[START]
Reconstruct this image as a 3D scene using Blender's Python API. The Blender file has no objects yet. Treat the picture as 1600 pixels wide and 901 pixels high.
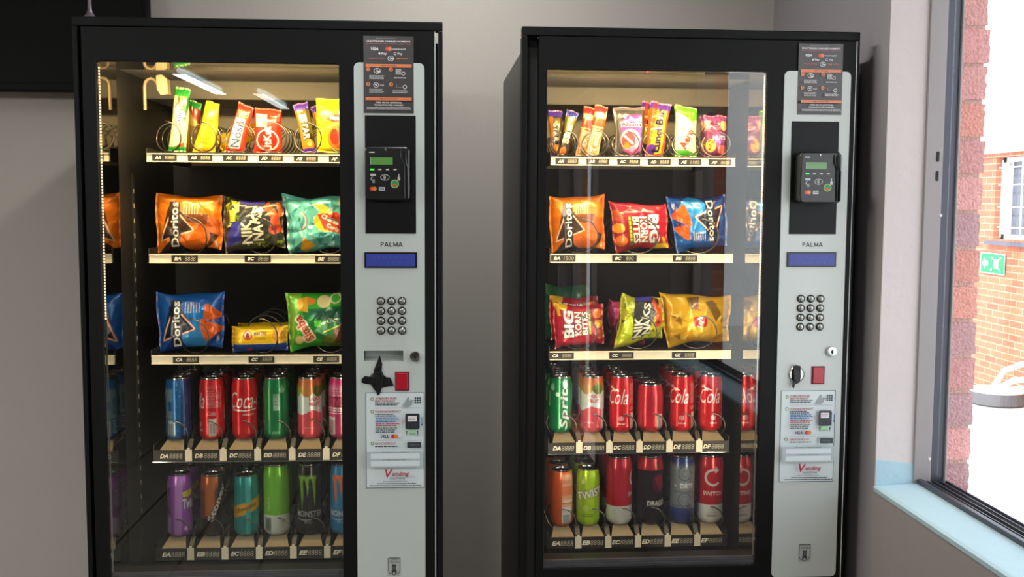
import bpy, math, random
import numpy as np
from mathutils import Vector, Matrix, geometry

S = bpy.context.scene
COL = S.collection
PI = math.pi
rnd = random.Random(7)

# ------------------------------------------------------------------ camera, world, sun, exposure
CAM_POS = (0.7615, -2.1832, 1.4584)
YAW, PITCH, ROLL = math.radians(3.463), math.radians(4.752), math.radians(0.280)
F_PX = 1616.6
fw = Vector((math.sin(YAW)*math.cos(PITCH), math.cos(YAW)*math.cos(PITCH), -math.sin(PITCH)))
rt = Vector((math.cos(YAW), -math.sin(YAW), 0.0))
up = rt.cross(fw)
r2 = rt*math.cos(ROLL) + up*math.sin(ROLL)
u2 = -rt*math.sin(ROLL) + up*math.cos(ROLL)
cd = bpy.data.cameras.new('camera')
cam = bpy.data.objects.new('camera', cd); COL.objects.link(cam)
m = Matrix.Identity(4)
for i in range(3):
    m[i][0] = r2[i]; m[i][1] = u2[i]; m[i][2] = -fw[i]; m[i][3] = CAM_POS[i]
cam.matrix_world = m
cd.sensor_width = 36.0; cd.sensor_fit = 'HORIZONTAL'
cd.lens = 36.0*F_PX/1600.0
cd.clip_start = 0.05; cd.clip_end = 200
S.camera = cam

S.view_settings.view_transform = 'Standard'
S.view_settings.look = 'None'
S.view_settings.gamma = 1.0
S.view_settings.use_curve_mapping = False
S.view_settings.exposure = 0.0

SKY_STRENGTH = 3.1
SUN_STRENGTH = 5.0
CEIL_LAMP_W = 24.0
LED_TOP_W = 5.5
LED_SIDE_W = 0.9

w = bpy.data.worlds.new('sky'); S.world = w; w.use_nodes = True
nt = w.node_tree; nt.nodes.clear()
out = nt.nodes.new('ShaderNodeOutputWorld'); bg = nt.nodes.new('ShaderNodeBackground')
tc = nt.nodes.new('ShaderNodeTexCoord'); sep = nt.nodes.new('ShaderNodeSeparateXYZ'); cr = nt.nodes.new('ShaderNodeValToRGB')
nt.links.new(tc.outputs['Generated'], sep.inputs[0]); nt.links.new(sep.outputs['Z'], cr.inputs[0])
cr.color_ramp.elements[0].color = (0.93, 0.95, 1.0, 1); cr.color_ramp.elements[1].color = (0.62, 0.78, 1.0, 1)
nt.links.new(cr.outputs[0], bg.inputs['Color']); bg.inputs['Strength'].default_value = SKY_STRENGTH
nt.links.new(bg.outputs[0], out.inputs['Surface'])

def add_light(name, kind, loc, energy, color, direction=None, size=None, size_y=None, parent=None, angle=None, spread=None):
    ld = bpy.data.lights.new(name, kind); ld.energy = energy; ld.color = color
    if size is not None:
        if kind == 'AREA':
            ld.shape = 'RECTANGLE'; ld.size = size; ld.size_y = size_y or size
            if spread: ld.spread = spread
        elif kind == 'POINT': ld.shadow_soft_size = size
    if angle is not None: ld.angle = angle
    o = bpy.data.objects.new(name, ld); COL.objects.link(o); o.location = loc
    if direction is not None: o.rotation_euler = Vector(direction).to_track_quat('-Z', 'Y').to_euler()
    if parent: o.parent = parent
    return o
add_light('sun', 'SUN', (0, 0, 10), SUN_STRENGTH, (1.0, 0.95, 0.86), direction=(0.62, 0.30, -0.72), angle=0.01)

# ------------------------------------------------------------------ colour and materials
def hx(s, k=1.0):
    s = s.lstrip('#'); o = []
    for i in (0, 2, 4):
        c = int(s[i:i+2], 16)/255.0
        o.append((c/12.92 if c <= 0.04045 else ((c+0.055)/1.055)**2.4)*k)
    return tuple(o)
def rgba(c):
    if isinstance(c, str): c = hx(c)
    return (c[0], c[1], c[2], 1.0)

MATS = {}
def mat(name, color='#808080', rough=0.5, metal=0.0, var=0.06, vscale=8.0, bump=0.0, bscale=60.0, painted=False, coat=0.0, emit=None, estr=0.0, spec=None):
    if name in MATS: return MATS[name]
    M = bpy.data.materials.new(name); M.use_nodes = True; n = M.node_tree
    b = n.nodes['Principled BSDF']
    tcx = n.nodes.new('ShaderNodeTexCoord')
    no = n.nodes.new('ShaderNodeTexNoise'); no.inputs['Scale'].default_value = vscale; no.inputs['Detail'].default_value = 4
    n.links.new(tcx.outputs['Object'], no.inputs['Vector'])
    mr = n.nodes.new('ShaderNodeMapRange'); mr.inputs['To Min'].default_value = 1-var; mr.inputs['To Max'].default_value = 1+var
    n.links.new(no.outputs['Fac'], mr.inputs['Value'])
    mx = n.nodes.new('ShaderNodeVectorMath'); mx.operation = 'SCALE'
    if painted:
        at = n.nodes.new('ShaderNodeAttribute'); at.attribute_name = 'Col'
        n.links.new(at.outputs['Color'], mx.inputs[0])
    else:
        rg = n.nodes.new('ShaderNodeRGB'); rg.outputs[0].default_value = rgba(color)
        n.links.new(rg.outputs[0], mx.inputs[0])
    n.links.new(mr.outputs[0], mx.inputs['Scale'])
    n.links.new(mx.outputs[0], b.inputs['Base Color'])
    b.inputs['Roughness'].default_value = rough; b.inputs['Metallic'].default_value = metal
    b.inputs['Coat Weight'].default_value = coat; b.inputs['Coat Roughness'].default_value = 0.08
    if spec is not None: b.inputs['Specular IOR Level'].default_value = spec
    if bump > 0:
        nb = n.nodes.new('ShaderNodeTexNoise'); nb.inputs['Scale'].default_value = bscale; nb.inputs['Detail'].default_value = 5
        n.links.new(tcx.outputs['Object'], nb.inputs['Vector'])
        bp = n.nodes.new('ShaderNodeBump'); bp.inputs['Strength'].default_value = bump; bp.inputs['Distance'].default_value = 0.01
        n.links.new(nb.outputs['Fac'], bp.inputs['Height']); n.links.new(bp.outputs[0], b.inputs['Normal'])
    if emit:
        b.inputs['Emission Color'].default_value = rgba(emit); b.inputs['Emission Strength'].default_value = estr
    MATS[name] = M
    return M

def glass_mat(name, refl=0.06, tint=(0.97, 0.98, 0.97), rough=0.0):
    M = bpy.data.materials.new(name); M.use_nodes = True; n = M.node_tree; n.nodes.clear()
    o = n.nodes.new('ShaderNodeOutputMaterial'); t = n.nodes.new('ShaderNodeBsdfTransparent'); g = n.nodes.new('ShaderNodeBsdfGlossy')
    t.inputs[0].default_value = (*tint, 1); g.inputs['Roughness'].default_value = rough; g.inputs['Color'].default_value = (1, 1, 1, 1)
    fr = n.nodes.new('ShaderNodeLayerWeight'); fr.inputs['Blend'].default_value = 0.12
    nz = n.nodes.new('ShaderNodeTexNoise'); nz.inputs['Scale'].default_value = 3.0
    ad = n.nodes.new('ShaderNodeMath'); ad.operation = 'MULTIPLY_ADD'; ad.inputs[1].default_value = 0.02; ad.inputs[2].default_value = refl-0.01
    n.links.new(nz.outputs['Fac'], ad.inputs[0])
    a2 = n.nodes.new('ShaderNodeMath'); a2.operation = 'MULTIPLY_ADD'; a2.inputs[1].default_value = 0.6
    n.links.new(fr.outputs['Facing'], a2.inputs[0]); n.links.new(ad.outputs[0], a2.inputs[2])
    fr.inputs['Blend'].default_value = 0.05
    mx = n.nodes.new('ShaderNodeMixShader')
    n.links.new(a2.outputs[0], mx.inputs[0]); n.links.new(t.outputs[0], mx.inputs[1]); n.links.new(g.outputs[0], mx.inputs[2])
    n.links.new(mx.outputs[0], o.inputs['Surface'])
    return M

def brick_mat(name, c1, c2, mortar, bw, bh, axis):
    M = bpy.data.materials.new(name); M.use_nodes = True; n = M.node_tree; b = n.nodes['Principled BSDF']
    tcx = n.nodes.new('ShaderNodeTexCoord'); sp = n.nodes.new('ShaderNodeSeparateXYZ'); cb = n.nodes.new('ShaderNodeCombineXYZ')
    n.links.new(tcx.outputs['Object'], sp.inputs[0])
    n.links.new(sp.outputs[axis], cb.inputs['X']); n.links.new(sp.outputs['Z'], cb.inputs['Y'])
    br = n.nodes.new('ShaderNodeTexBrick')
    br.inputs['Scale'].default_value = 1.0; br.inputs['Brick Width'].default_value = bw; br.inputs['Row Height'].default_value = bh
    br.inputs['Mortar Size'].default_value = 0.006; br.inputs['Mortar Smooth'].default_value = 0.2; br.inputs['Bias'].default_value = -0.35
    br.inputs['Color1'].default_value = rgba(c1); br.inputs['Color2'].default_value = rgba(c2); br.inputs['Mortar'].default_value = rgba(mortar)
    n.links.new(cb.outputs[0], br.inputs['Vector'])
    nz = n.nodes.new('ShaderNodeTexNoise'); nz.inputs['Scale'].default_value = 9; nz.inputs['Detail'].default_value = 6
    n.links.new(tcx.outputs['Object'], nz.inputs['Vector'])
    mr = n.nodes.new('ShaderNodeMapRange'); mr.inputs['To Min'].default_value = 0.75; mr.inputs['To Max'].default_value = 1.25
    n.links.new(nz.outputs['Fac'], mr.inputs['Value'])
    mx = n.nodes.new('ShaderNodeVectorMath'); mx.operation = 'SCALE'
    n.links.new(br.outputs['Color'], mx.inputs[0]); n.links.new(mr.outputs[0], mx.inputs['Scale']); n.links.new(mx.outputs[0], b.inputs['Base Color'])
    bp = n.nodes.new('ShaderNodeBump'); bp.inputs['Strength'].default_value = 0.6; bp.inputs['Distance'].default_value = 0.01; bp.invert = True
    n.links.new(br.outputs['Fac'], bp.inputs['Height']); n.links.new(bp.outputs[0], b.inputs['Normal'])
    b.inputs['Roughness'].default_value = 0.9
    return M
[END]
- **Your instructions**:
Repeat the lines of the listing above verbatim, beginning at its first line and ending at the line containing "rnd = random.Random(7)", which is included. Omit pictures.

- **Output for this exercise**:
Reconstruct this image as a 3D scene using Blender's Python API. The Blender file has no objects yet. Treat the picture as 1600 pixels wide and 901 pixels high.
import bpy, math, random
import numpy as np
from mathutils import Vector, Matrix, geometry

S = bpy.context.scene
COL = S.collection
PI = math.pi
rnd = random.Random(7)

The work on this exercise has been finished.